Dans le contexte africain, des discours comme « les femmes souffrent » sont mobilisés pour lutter contre l’inégalité des sexes. Cela suppose que les femmes souffrent en raison de leur sexe mais ne tient pas compte du rôle que des facteurs comme le capitalisme, la religion et la militarisation ont joué dans le renforcement et le maintien du statu quo. Il est tout aussi important de tenir compte des facteurs d’interférence qui ont contribué à l’oppression des femmes plutôt que de se focaliser sur la question du sexe.

Cette approche « impérialiste » tend à considérer tout mal dont souffrent les femmes dans les pays en voie de développement comme étant enraciné dans les croyances religieuses et culturelles. Je qualifie cette approche d’impérialiste, car elle part du principe que la religion et la culture sont des entités distinctes de la société plus large, qui oppriment les femmes et ignorent leur nature idéologique. Cette approche ne tient pas compte de l’évolution de certaines pratiques et de l’impact de certains facteurs sur les femmes. Plus important encore, elle donne l’impression que certains discours et scénarios, religieux et culturels  ne sont pas malléables pour s’adapter à certaines idéologies et les servir.  Elle néglige la possibilité de mobiliser certains scripts et discours qui sont interprétés pour servir des objectifs patriarcaux.

Questionner les pratiques

Comme Narayan l’a fait remarquer, les fondamentalistes britanniques et hindous ont utilisé certains textes religieux pour servir leurs propres objectifs. Cela confirme la possibilité de la nature sélective de certaines pratiques, comme c’est le cas de beaucoup de discours qui utilisent la religion pour justifier l’oppression.

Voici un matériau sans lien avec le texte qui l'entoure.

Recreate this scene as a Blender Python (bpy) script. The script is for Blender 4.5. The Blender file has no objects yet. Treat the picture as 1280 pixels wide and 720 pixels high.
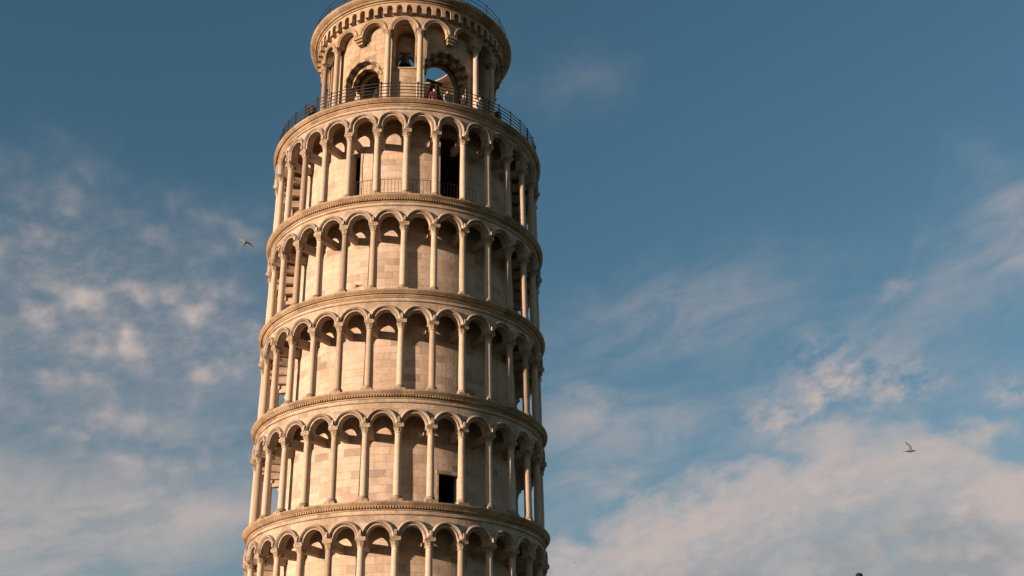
import bpy, bmesh, math, random
from mathutils import Vector, Matrix
random.seed(7)
R_ = math.radians
PI = math.pi
scene = bpy.context.scene
COL = scene.collection

# ------------------------------------------------------------------ camera
cam_d = bpy.data.cameras.new("camera")
cam = bpy.data.objects.new("camera", cam_d)
COL.objects.link(cam)
cam_d.sensor_width = 36.0
cam_d.lens = 36.0 * 1503.0 / 1280.0
cam_d.clip_start = 0.1
cam_d.clip_end = 9000.0
_r = Vector((0.99584888, -0.091022, 0.0))
_u = Vector((-0.0441214, -0.48272123, 0.87466194))
_b = -Vector((0.07961348, 0.87103112, 0.48473342))
cm = Matrix((_r, _u, _b)).transposed().to_4x4()
cm.translation = Vector((0, 0, 1.7))
cam.matrix_world = cm
scene.camera = cam

# ------------------------------------------------------------------ light
TM = Matrix(((0.99982709, -0.00113521, -0.01856056), (0.0, 0.9981348, -0.06104854), (0.01859524, 0.06103798, 0.99796221)))   # lean of the tower
SUN_T_AZ, SUN_T_EL = -60.2, 6.5       # as seen from the tower: left of the side that faces the camera, low
sd = TM @ Vector((math.sin(R_(SUN_T_AZ)) * math.cos(R_(SUN_T_EL)), -math.cos(R_(SUN_T_AZ)) * math.cos(R_(SUN_T_EL)), math.sin(R_(SUN_T_EL))))
sd.normalize()
SUN_EL = math.degrees(math.asin(sd.z))
SUN_ROT = math.degrees(math.atan2(sd.x, sd.y)) % 360
sun_d = bpy.data.lights.new("sun", 'SUN')
sun_d.energy = 5.0
sun_d.angle = R_(0.5)
sun_d.color = (1.0, 0.73, 0.51)
sun = bpy.data.objects.new("sun", sun_d)
COL.objects.link(sun)
sun.rotation_euler = sd.to_track_quat('Z', 'Y').to_euler()
sun.location = (-30, -20, 40)

scene.view_settings.view_transform = 'Standard'
scene.view_settings.look = 'None'
scene.view_settings.exposure = 1.0
scene.view_settings.gamma = 1.0
scene.view_settings.use_curve_mapping = False

# ------------------------------------------------------------------ world
world = bpy.data.worlds.new("World")
scene.world = world
world.use_nodes = True
wt = world.node_tree
for n in list(wt.nodes):
    wt.nodes.remove(n)

class NT:
    """small node-graph helper: every call returns an output socket"""
    def __init__(s, tree): s.t = tree
    def node(s, typ, **kw):
        n = s.t.nodes.new(typ)
        for k, v in kw.items(): setattr(n, k, v)
        return n
    def put(s, sock, v):
        if hasattr(v, 'links') or isinstance(v, bpy.types.NodeSocket): s.t.links.new(v, sock)
        else: sock.default_value = v
    def m(s, op, a, b=None, c=None, clamp=False):
        n = s.node('ShaderNodeMath', operation=op, use_clamp=clamp)
        s.put(n.inputs[0], a)
        if b is not None: s.put(n.inputs[1], b)
        if c is not None: s.put(n.inputs[2], c)
        return n.outputs[0]
    def smooth(s, v, a, b, lo=0.0, hi=1.0):
        n = s.node('ShaderNodeMapRange', interpolation_type='SMOOTHSTEP')
        s.put(n.inputs[0], v)
        for i, x in enumerate((a, b, lo, hi)): s.put(n.inputs[1 + i], x)
        return n.outputs[0]
    def xyz(s, x, y, z):
        n = s.node('ShaderNodeCombineXYZ')
        s.put(n.inputs[0], x); s.put(n.inputs[1], y); s.put(n.inputs[2], z)
        return n.outputs[0]
    def noise(s, vec, scale, detail=4, rough=.55, dist=0.0):
        n = s.node('ShaderNodeTexNoise')
        s.put(n.inputs['Vector'], vec)
        n.inputs['Scale'].default_value = scale
        n.inputs['Detail'].default_value = detail
        n.inputs['Roughness'].default_value = rough
        n.inputs['Distortion'].default_value = dist
        return n.outputs[0]
    def mix(s, f, a, b, typ='MIX'):
        n = s.node('ShaderNodeMix', data_type='RGBA', blend_type=typ)
        s.put(n.inputs[0], f); s.put(n.inputs[6], a); s.put(n.inputs[7], b)
        return n.outputs[2]

SKY_STRENGTH = 0.098
w = NT(wt)
sky = w.node('ShaderNodeTexSky', sky_type='NISHITA', sun_disc=False)
sky.sun_elevation = R_(SUN_EL)
sky.sun_rotation = R_(SUN_ROT)
sky.altitude = 50
sky.air_density = 1.0
sky.dust_density = 0.15
sky.ozone_density = 2.0
hs = w.node('ShaderNodeHueSaturation')
hs.inputs['Hue'].default_value = 0.490
hs.inputs['Saturation'].default_value = 1.1
hs.inputs['Value'].default_value = 1.0
wt.links.new(sky.outputs[0], hs.inputs['Color'])
tc = w.node('ShaderNodeTexCoord')
sp = w.node('ShaderNodeSeparateXYZ')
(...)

Certaines féministes ignorent non seulement ce fait et blâment la religion et la culture pour certaines oppressions, mais marchent également sur les pas des colonisateurs et des fondamentalistes en choisissant des portions de textes religieux pour illustrer et soutenir leur argument sur l’oppression des femmes. C’est très dangereux, car cela est devenu une opposition d’idéologies. Les féministes s’engagent donc dans la même mission qui consiste à sauver les femmes de leurs « croyances » et de leurs pratiques « barbares », comme l’ont fait croire les colonisateurs il y a des siècles.

Ainsi, les féministes devraient éviter cette approche et se concentrer plutôt sur le discours mobilisé pour justifier certaines pratiques néfastes. Elles devraient analyser et réfléchir à la nature des pratiques qu’elles veulent éradiquer, en particulier en s’interrogeant sur la manière dont elles ont été intégrées dans le mode de vie de certaines communautés. Je pense qu’elles devraient sérieusement chercher à comprendre pourquoi certaines pratiques sont ce qu’elles sont et comment les textes religieux et les excuses culturelles sont mobilisées pour les soutenir. Tout en faisant attention à ne pas s’engager dans un bras de fer idéologique qui risque de reléguer les priorités au second plan.